What are my lighting options and what are the pros and cons of each?
The predominant pool light on the market today is LED, but fiber optic lighting as well as incandescent lighting are also available. Let’s take a closer look at each.

LEDs


LED stands for Light Emitting Diodes, illuminated by the movement of electrons within a semiconductor material.LEDs have no filaments, so they emit no heat, also change colors and have several light show settings.LED bulbs have a very long life span…about 30,000 hours compared to the 5,000 hours of the incandescent and the 6,000 hours fiber optics. That’s the equivalent of SIX incandescent replacements and FIVE fiber optic replacements.

Fiber Optics


Fiber optic pool lights hit their peak in the early 2000s and have lost market share with the widespread use of LED technology.
The design of fiber optic pool light is unique in that the light bulb is actually located in a dry box on top of the pool patio.
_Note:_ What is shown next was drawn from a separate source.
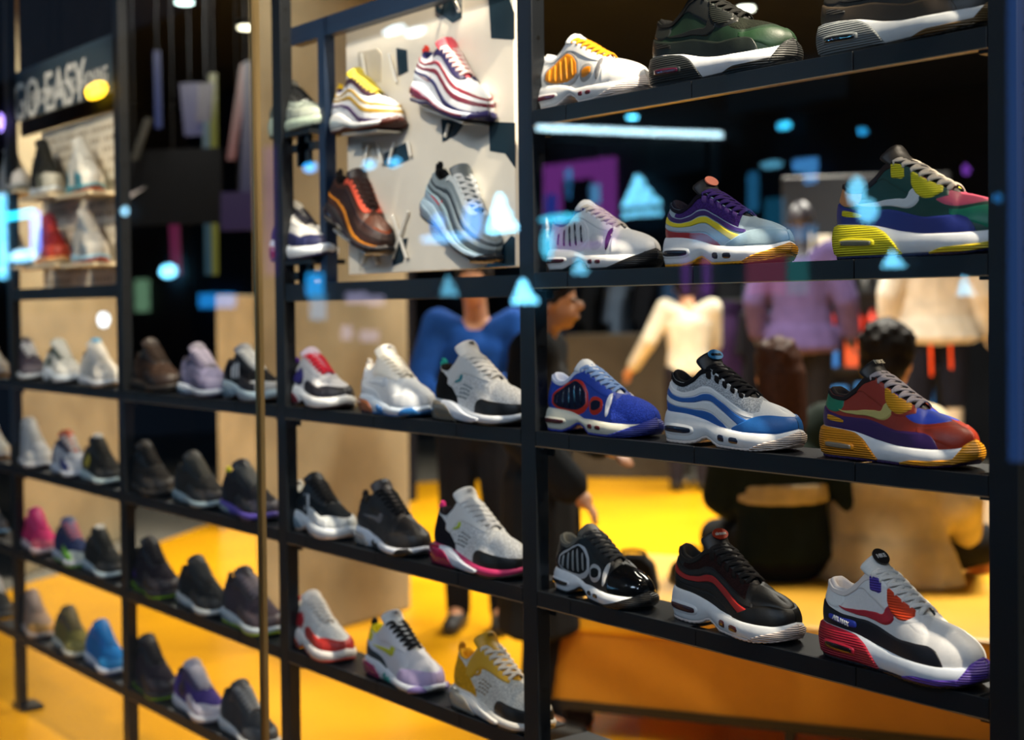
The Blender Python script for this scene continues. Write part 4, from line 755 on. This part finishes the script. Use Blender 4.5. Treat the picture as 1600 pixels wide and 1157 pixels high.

The light from this bulb travels through fiber optic cables a special fitting within the pool wall where the cable ends and the light shines out into the pool.
Some fiber optic lights have a color wheel located within the box which the light shines through, causing the light in the pool to change color.The major disadvantage of fiber optic lights is they are simply the least bright of all the lighting options.As we will see later, they are also very expensive, especially for the amount of light they emit.

Incandescents


Incandescents work by electrical current passing through a wire, known as filament, to heat up. The filament glows, producing the bright light associated with an incandescent bulb.
The first disadvantage of incandescent bulbs is that in order to change color, a colored lens must be placed over the pool light inside the pool. This was fine twenty years ago, but a bit antiquated today.
Second, the bulb life is much shorter than that of LED bulbs.